Roberto Tejero is product manager for AEQ. This interview appeared in the Radio World ebook “Trends in Consoles.”
Radio World: What’s the most important trend in design of consoles for radio broadcast?
Roberto Tejero: First of all, the workflow as we know it from the days of analog and the first digital consoles has completely changed. Today, no console is a rigid control of inputs to outputs, but a complex operation that needs to contemplate the interaction with other equipment and software applications and areas of the station. It has to be able to be driven by either a person or automated, controlled by third-party equipment and applications. Today’s mixing consoles have a high load of software and firmware, allowing for variations in regards to operation and workflow, almost totally customized.
The great operational and functional capacity of today’s radio and television consoles means that you cannot assign a button for each function. Now, in our latest Atrium digital audio mixer, the simplest configurations operate in a similar way but on a touchscreen, while the most complete configurations have a second general-purpose touchscreen.
Note that these screens do not eliminate the presence of keys and faders, which users want to maintain, but makes these mechanical components contextual, keeping all the information necessary for the control in sight.
RW: What demands do you hear from potential buyers that are different from 10 or 15 years ago?
Tejero: Customers’ demands more seldom refer to the number of inputs and outputs in analog or digital but rather reduced to the AoIP connectivity and its capacity. The next most important “countable” would be the number of local sources that can be connected, i.e. microphone inputs. The number of input sources in a control/studio configuration is much less than a few years ago. More emphasis is placed upon the capacity to control other equipment, same brand or third-party.

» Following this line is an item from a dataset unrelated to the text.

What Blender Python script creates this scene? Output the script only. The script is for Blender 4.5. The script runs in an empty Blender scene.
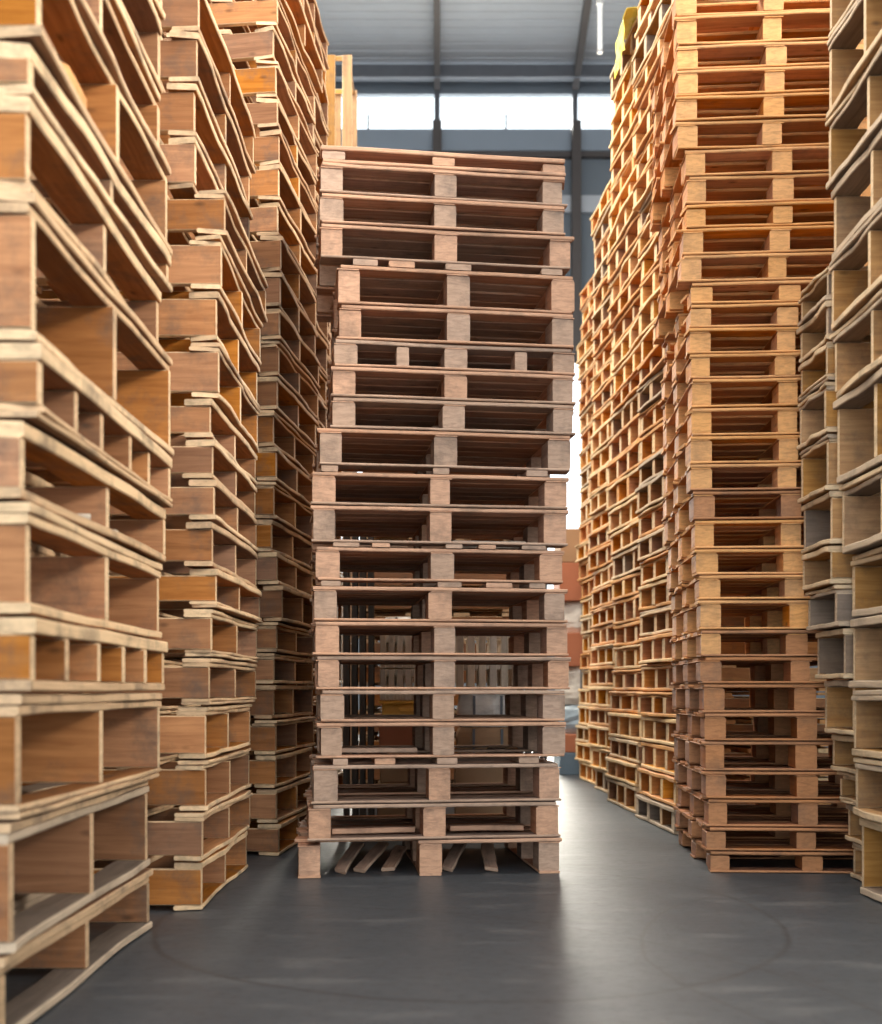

[Read: “How to Choose Your Next Radio Console”]
Customers also increasingly ask that the surface and core be located separately; with our technology, one central audio core can work up to six control surfaces simultaneously. Many customers install all the cores in equipment or rack rooms and take the audio sources of each studio to the rack room through IP interfaces. For high-level installations, especially in radio station networks, they ask that the functionality of the buttons and the content of the screens be customized in the console, as well as that the rest of the equipment is controlled from the console — cameras and switcher for visual radio, audio codecs, etc. Also required in these environments is supervision and remote control of all consoles.

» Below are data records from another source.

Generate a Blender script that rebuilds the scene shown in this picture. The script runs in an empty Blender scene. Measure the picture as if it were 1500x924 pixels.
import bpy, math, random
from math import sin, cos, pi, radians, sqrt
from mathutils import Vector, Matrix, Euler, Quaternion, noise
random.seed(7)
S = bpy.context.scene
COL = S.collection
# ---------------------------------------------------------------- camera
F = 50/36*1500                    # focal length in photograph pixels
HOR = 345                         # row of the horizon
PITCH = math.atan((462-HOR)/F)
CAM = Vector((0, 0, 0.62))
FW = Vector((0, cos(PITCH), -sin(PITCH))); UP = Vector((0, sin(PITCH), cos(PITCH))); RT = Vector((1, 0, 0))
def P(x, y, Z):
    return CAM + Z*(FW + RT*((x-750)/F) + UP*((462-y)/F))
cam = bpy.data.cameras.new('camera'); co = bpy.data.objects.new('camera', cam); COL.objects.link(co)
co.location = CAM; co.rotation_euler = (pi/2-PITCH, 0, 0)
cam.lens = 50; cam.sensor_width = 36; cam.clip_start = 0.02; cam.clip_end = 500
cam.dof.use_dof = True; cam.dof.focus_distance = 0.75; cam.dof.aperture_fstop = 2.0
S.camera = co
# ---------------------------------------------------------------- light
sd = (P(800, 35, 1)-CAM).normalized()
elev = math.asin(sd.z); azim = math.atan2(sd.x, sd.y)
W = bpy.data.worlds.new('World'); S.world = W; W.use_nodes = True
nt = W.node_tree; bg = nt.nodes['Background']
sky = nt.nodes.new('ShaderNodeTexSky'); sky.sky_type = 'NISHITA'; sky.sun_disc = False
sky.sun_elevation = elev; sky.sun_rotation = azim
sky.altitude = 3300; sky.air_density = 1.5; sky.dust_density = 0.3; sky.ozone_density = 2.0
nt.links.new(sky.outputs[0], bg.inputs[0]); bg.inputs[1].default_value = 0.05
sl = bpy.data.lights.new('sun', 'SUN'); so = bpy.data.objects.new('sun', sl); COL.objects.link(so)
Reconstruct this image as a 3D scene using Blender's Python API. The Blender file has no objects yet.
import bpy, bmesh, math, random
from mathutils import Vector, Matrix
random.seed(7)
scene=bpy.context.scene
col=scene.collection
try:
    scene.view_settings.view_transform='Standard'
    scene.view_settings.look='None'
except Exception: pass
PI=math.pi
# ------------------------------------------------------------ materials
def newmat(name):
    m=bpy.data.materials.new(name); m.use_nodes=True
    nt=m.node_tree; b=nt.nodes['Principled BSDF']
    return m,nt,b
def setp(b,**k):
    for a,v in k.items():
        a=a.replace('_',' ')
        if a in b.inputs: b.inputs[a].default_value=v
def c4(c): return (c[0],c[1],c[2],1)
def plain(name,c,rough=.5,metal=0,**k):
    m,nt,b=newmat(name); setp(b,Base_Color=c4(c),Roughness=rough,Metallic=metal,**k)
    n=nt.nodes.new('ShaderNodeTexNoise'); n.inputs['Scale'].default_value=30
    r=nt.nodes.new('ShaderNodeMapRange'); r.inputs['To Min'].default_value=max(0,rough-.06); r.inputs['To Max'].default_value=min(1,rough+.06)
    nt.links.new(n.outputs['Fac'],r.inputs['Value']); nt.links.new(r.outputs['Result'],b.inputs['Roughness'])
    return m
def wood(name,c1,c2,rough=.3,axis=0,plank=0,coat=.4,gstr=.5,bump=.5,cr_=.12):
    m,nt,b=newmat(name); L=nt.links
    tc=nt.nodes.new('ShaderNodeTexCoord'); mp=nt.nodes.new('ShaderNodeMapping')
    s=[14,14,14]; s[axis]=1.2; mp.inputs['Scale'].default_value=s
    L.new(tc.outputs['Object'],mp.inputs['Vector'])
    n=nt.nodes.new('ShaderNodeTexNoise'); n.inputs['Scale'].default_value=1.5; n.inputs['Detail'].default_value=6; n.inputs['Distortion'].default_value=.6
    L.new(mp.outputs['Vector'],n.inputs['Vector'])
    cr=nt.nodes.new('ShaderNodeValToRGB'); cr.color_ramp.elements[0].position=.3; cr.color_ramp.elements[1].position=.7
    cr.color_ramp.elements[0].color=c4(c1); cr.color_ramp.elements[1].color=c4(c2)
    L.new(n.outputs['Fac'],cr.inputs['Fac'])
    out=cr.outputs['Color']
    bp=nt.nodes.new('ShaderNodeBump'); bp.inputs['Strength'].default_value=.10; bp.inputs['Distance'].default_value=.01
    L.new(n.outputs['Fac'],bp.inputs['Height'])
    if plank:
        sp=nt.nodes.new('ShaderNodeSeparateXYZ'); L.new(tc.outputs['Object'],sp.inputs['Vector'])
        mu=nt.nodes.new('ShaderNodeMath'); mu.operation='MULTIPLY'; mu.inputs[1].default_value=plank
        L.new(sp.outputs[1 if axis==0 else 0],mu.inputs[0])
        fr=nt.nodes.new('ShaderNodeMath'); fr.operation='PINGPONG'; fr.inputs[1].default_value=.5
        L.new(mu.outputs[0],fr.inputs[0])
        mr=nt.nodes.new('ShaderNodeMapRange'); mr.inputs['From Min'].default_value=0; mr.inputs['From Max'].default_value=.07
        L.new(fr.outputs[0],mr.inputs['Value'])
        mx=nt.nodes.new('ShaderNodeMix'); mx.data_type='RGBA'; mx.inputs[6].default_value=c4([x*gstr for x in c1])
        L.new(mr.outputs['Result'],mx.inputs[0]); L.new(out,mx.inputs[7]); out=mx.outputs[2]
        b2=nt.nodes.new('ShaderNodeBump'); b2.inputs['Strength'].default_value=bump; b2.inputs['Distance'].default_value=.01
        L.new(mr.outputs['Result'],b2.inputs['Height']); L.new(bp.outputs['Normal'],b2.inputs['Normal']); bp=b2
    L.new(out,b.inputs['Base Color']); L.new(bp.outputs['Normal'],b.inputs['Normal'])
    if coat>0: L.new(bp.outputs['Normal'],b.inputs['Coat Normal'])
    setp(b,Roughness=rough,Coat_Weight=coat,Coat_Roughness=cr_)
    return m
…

RW: How have AoIP developments been reflected in the look and function of physical surfaces?
Tejero: In my opinion, IP technology does not alter the appearance of control surfaces of general-purpose consoles. Functionally, however, it allows relocation:
- A console can act on several cores at the same time, located in different places, and that develop a combined function.
- Several consoles can act on the same core, or working as a mirror of one another, or sharing it, acting in this case each individually on the core as if there were no other consoles.

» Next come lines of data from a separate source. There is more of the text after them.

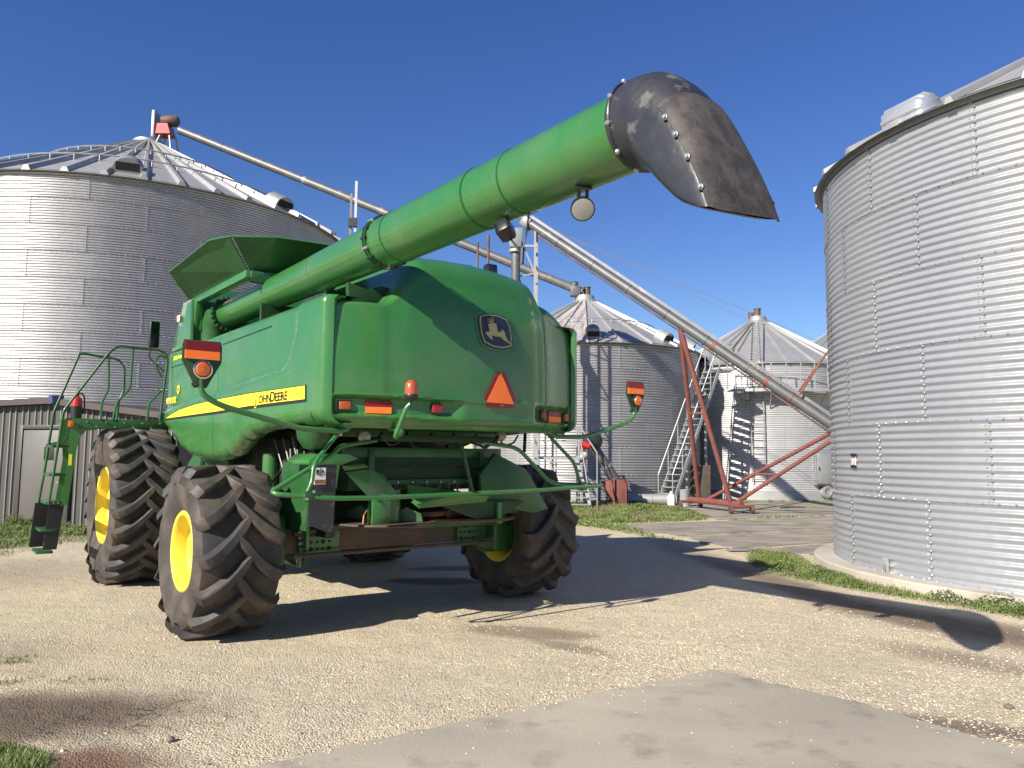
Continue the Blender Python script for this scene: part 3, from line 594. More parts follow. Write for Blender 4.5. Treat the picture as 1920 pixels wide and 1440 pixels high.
while x < Ls:
    if not (dx0-.12 < x < dx1+.12) :
        o = link('wall_rib', ribme, sh); o.location = (x, 0, .03); o.scale = (1, 1, ztop(x)-.06)
    else:
        o = link('wall_rib', ribme, sh); o.location = (x, 0, 2.30); o.scale = (1, 1, ztop(x)-2.33)
    x += .152 if k % 2 == 0 else .19; k += 1
for xa, xb in ((-.3, rx), (rx, Ls+.3)):
    za, zb = ztop(xa), ztop(xb)
    MB().ring([[V((xa, -.22, za)), V((xa, -.22, za+.14)), V((xa, 4.2, za+.14)), V((xa, 4.2, za))], [V((xb, -.22, zb)), V((xb, -.22, zb+.14)), V((xb, 4.2, zb+.14)), V((xb, 4.2, zb))]]).build('roof', 'shed_trim', sh)
dr = MB().box(((dx0+dx1)/2, -.03, 1.17), (dx1-dx0-.12, .05, 2.05)).build('door', 'shed_door', sh, bevel=.006)
MB().box((dx0+.78, -.058, 1.66), (.26, .012, .30)).build('door_window', 'glass_dark', dr); MB().tube([(dx1-.16, -.06, 1.0), (dx1-.16, -.11, 1.0), (dx1-.26, -.11, 1.0)], .012, 6).build('door_handle', 'chrome', dr)
for c_, d_ in (((dx0, -.035, 1.16), (.11, .09, 2.3)), ((dx1, -.035, 1.16), (.11, .09, 2.3)), (((dx0+dx1)/2, -.035, 2.27), (dx1-dx0+.1, .088, .09)), (((dx0+dx1)/2, -.035, .06), (dx1-dx0-.12, .08, .10))): MB().box(c_, d_).build('door_frame', 'shed_wall', sh, bevel=.005)
MB().box((3.95, -.05, 1.35), (1.1, .08, 1.5)).build('sliding_shutter', 'shed_trim', sh, bevel=.006)
MB().box((7.75, -.05, 1.3), (.5, .08, 2.0)).build('downpipe_panel', 'shed_trim', sh, bevel=.006)
tag(MB().lathe([(0, 0), (.15, 0), (.17, .14), (.185, .15), (.185, .18), (0, .18)], 4).build('plastic_box', 'blue_plastic', bevel=.01), 'small dark blue box on the shed roof edge left of the ladder', 'box').location = (-10.45, 17.62, 2.80)
BADGE=[(0.0141, 3.039), (0.1167, 3.0721), (0.2452, 3.0781), (0.3707, 3.0498), (0.4077, 2.9719), (0.4294, 2.8681), (0.416, 2.7589), (0.2966, 2.7288), (0.1676, 2.7312), (0.0522, 2.769), (0.0166, 2.8728), (0.0061, 2.9651)]
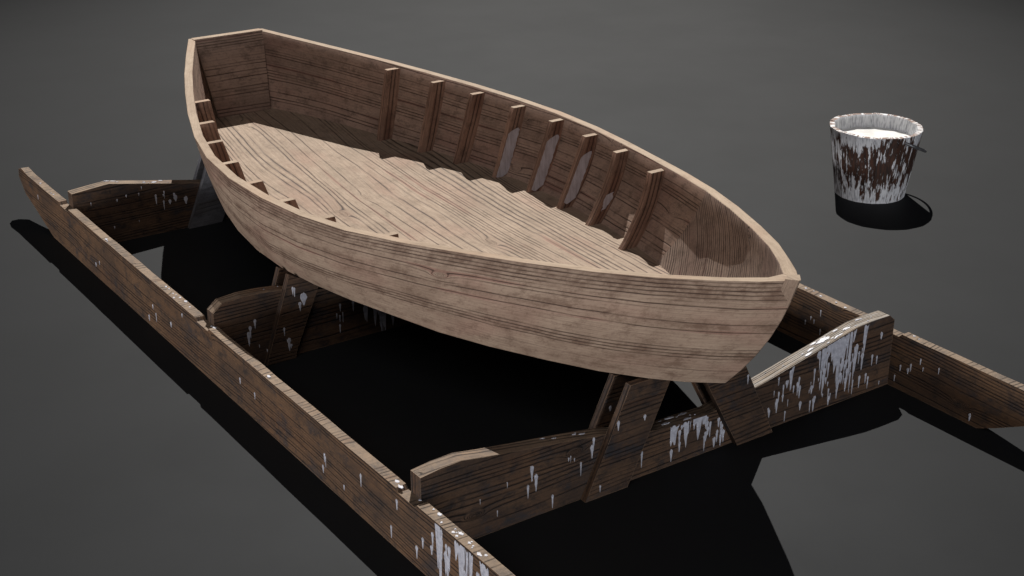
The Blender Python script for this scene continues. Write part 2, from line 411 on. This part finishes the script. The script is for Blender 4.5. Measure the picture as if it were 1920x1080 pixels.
# stem cap at the bow: short post following the stem from the rim down
mb = MB()
prof = [(1.905, 3.352), (1.755, 2.965)]
def stem(w, d, x, z): return (x - d, w, z)
pts = []
for x, z in prof:
    pts.append([(x + 0.004, -0.014, z), (x + 0.004, 0.014, z), (x - 0.12, 0.118, z), (x - 0.20, 0.0, z), (x - 0.12, -0.118, z)])
for i in range(5):
    j = (i + 1) % 5
    mb.face([pts[0][i], pts[0][j], pts[1][j], pts[1][i]], [(0, i * .2), (0, i * .2 + .2), (.5, i * .2 + .2), (.5, i * .2)], 0)
mb.face(pts[0], [(p[0], p[1]) for p in pts[0]], 1); mb.face(pts[1][::-1], [(p[0], p[1]) for p in pts[1]], 0)
o = mb.build('bow_cap', [M['hull'], M['rim']], boat, origin=(-6, 0, 1.3), weld=False)
b = bmesh.new(); b.from_mesh(o.data); bmesh.ops.remove_doubles(b, verts=b.verts, dist=1e-5); bmesh.ops.recalc_face_normals(b, faces=b.faces); b.to_mesh(o.data); b.free()

# ribs
ribx = [-10.90, -9.86, -8.93, -7.89, -6.84, -5.82, -4.82, -3.56]
rt = 0.105
washes = {3: (0.30, 1.0), 4: (0.20, 0.97), 5: (0.22, 0.92), 6: (0.56, 0.80)}
for sg in (-1, 1):
    for n, x in enumerate(ribx):
        mb = MB()
        zt = interp(x, rimx, rimz) - 0.045
        zb = interp(x, czx, czz) + FT - 0.02
        K = 9; ou = []; inn = []
        dep = 0.272 if n != 7 else 0.30
        for i in range(K + 1):
            z = zt + (zb - zt) * i / K
            w = wall_in(x, z)
            wt_, wb_ = wall_in(x, zt), wall_in(x, zb)
            ws_ = wt_ + (wb_ - wt_) * i / K           # most ribs are sawn straight on their inner edge
            bend = 1.0 if n == 7 else (0.6 if n == 6 else 0.15)
            ou.append((w + 0.03, z)); inn.append((ws_ + (w - ws_) * bend - dep + 0.004 * math.sin(i * 1.7 + n), z))
        x0, x1 = x - rt / 2, x + rt / 2
        uo = n * 5.3 + (sg + 1) * 23
        for i in range(K):
            u0, u1 = uo + i * .14, uo + (i + 1) * .14
            for xx in (x0, x1):
                mb.face([(xx, sg * ou[i][0], ou[i][1]), (xx, sg * ou[i + 1][0], ou[i + 1][1]), (xx, sg * inn[i + 1][0], inn[i + 1][1]), (xx, sg * inn[i][0], inn[i][1])],
                        [(u0, 0), (u1, 0), (u1, .25), (u0, .25)], 0)
            for q in (ou, inn):
                mb.face([(x0, sg * q[i][0], q[i][1]), (x0, sg * q[i + 1][0], q[i + 1][1]), (x1, sg * q[i + 1][0], q[i + 1][1]), (x1, sg * q[i][0], q[i][1])],
                        [(u0, .5), (u1, .5), (u1, .6), (u0, .6)], 0)
        for i, mt in ((0, 1), (K, 0)):
            mb.face([(x0, sg * ou[i][0], ou[i][1]), (x1, sg * ou[i][0], ou[i][1]), (x1, sg * inn[i][0], inn[i][1]), (x0, sg * inn[i][0], inn[i][1])],
                    [(uo, 0), (uo, .1), (uo + .25, .1), (uo + .25, 0)], mt)
        if sg > 0 and n in washes:       # remains of a pale grey wash on the forward face
            a, c_ = washes[n]; T = 22; L_, R_ = [], []
            rr = random.Random(n * 11)
            for i in range(T + 1):
                t = a + (c_ - a) * i / T
                z = zt + (zb - zt) * t; w = wall_in(x, zt) + (wall_in(x, zb) - wall_in(x, zt)) * t; w += (wall_in(x, z) - w) * (.6 if n == 6 else .15)
                l, r = 0.03, 0.97
                if n == 5: l = 0.06 + 0.25 * max(0, .3 - i / T)
                if n == 6: l, r = 0.25 - .1 * math.sin(i / T * 5), 0.9 - 0.5 * abs(i / T - .4)
                if i == 0: l, r = (l + r) * .62, (l + r) * .64 + .2
                if i == T: l, r = .35, .5
                if i == 1: l += .18
                if i == T - 1: r -= .25
                l += rr.uniform(0, .05); r -= rr.uniform(0, .07)
                L_.append((w - dep + dep * l, z)); R_.append((w - dep + dep * min(r, .98), z))
            for i in range(T):
                mb.face([(x1 + .006, L_[i][0], L_[i][1]), (x1 + .006, R_[i][0], R_[i][1]), (x1 + .006, R_[i + 1][0], R_[i + 1][1]), (x1 + .006, L_[i + 1][0], L_[i + 1][1])],
                        [(0, 0)] * 4, 2)
        mb.build('rib', [M['rib'], M['rim'], M['wash']], boat, origin=(x, sg * inn[K][0], zb), weld=True)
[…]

- And in the most complex case, several consoles can act differently on several cores at the same time, transparently using part of the features of each core.
This technology also allows the appearance of other different control elements, intended to develop very specific functions by sharing a core among several:
- Control surfaces mounted on a PC screen
- Small consoles or control surfaces for voice booths or editing booths.
RW: What do virtualization and cloud technology mean for users and studio designers?
Tejero: The remote production is essential today in the radio, since it is necessary to produce a lot of content in many places at once and with reduced staff. It is increasingly common to remotely control studios at outside events or remote network stations.
But if by virtualization we mean mounting console functions on the PC screen interface, we must not lose sight of the fact that some users are reluctant given the lack of precision for the operation.
A mixed interface may work well in some cases, as I said — a few buttons and faders working in combination with a screen.
RW: What’s an example of a notable recent installation of your equipment?
Tejero: The installation of APunt FM public radio of the Valencian Community in Spain is a good example of how to install consoles today. Four studios with AEQ Forum Split consoles; almost all of its audio inputs and outputs go to the redundant IP Dante network. Two studios also have a Yamaha auxiliary console for the production of music, also connected to the network.
There are two journalist cabins with Capitol IP console. In the booths, there are microphone and headphone interfaces and ON-AIR signalling terminals, also connected by IP.
The audio is routed with an audio matrix. In the same way, most of its inputs and outputs go to the Dante IP network. Two studio consoles send the microphone levels and operator commands to a Visual Radio system over the IP network.
All computers are in central control. The convenience of installing the console cores there was evaluated; but for simplicity of wiring and since they are silent, in the end it was decided to leave them in the studios.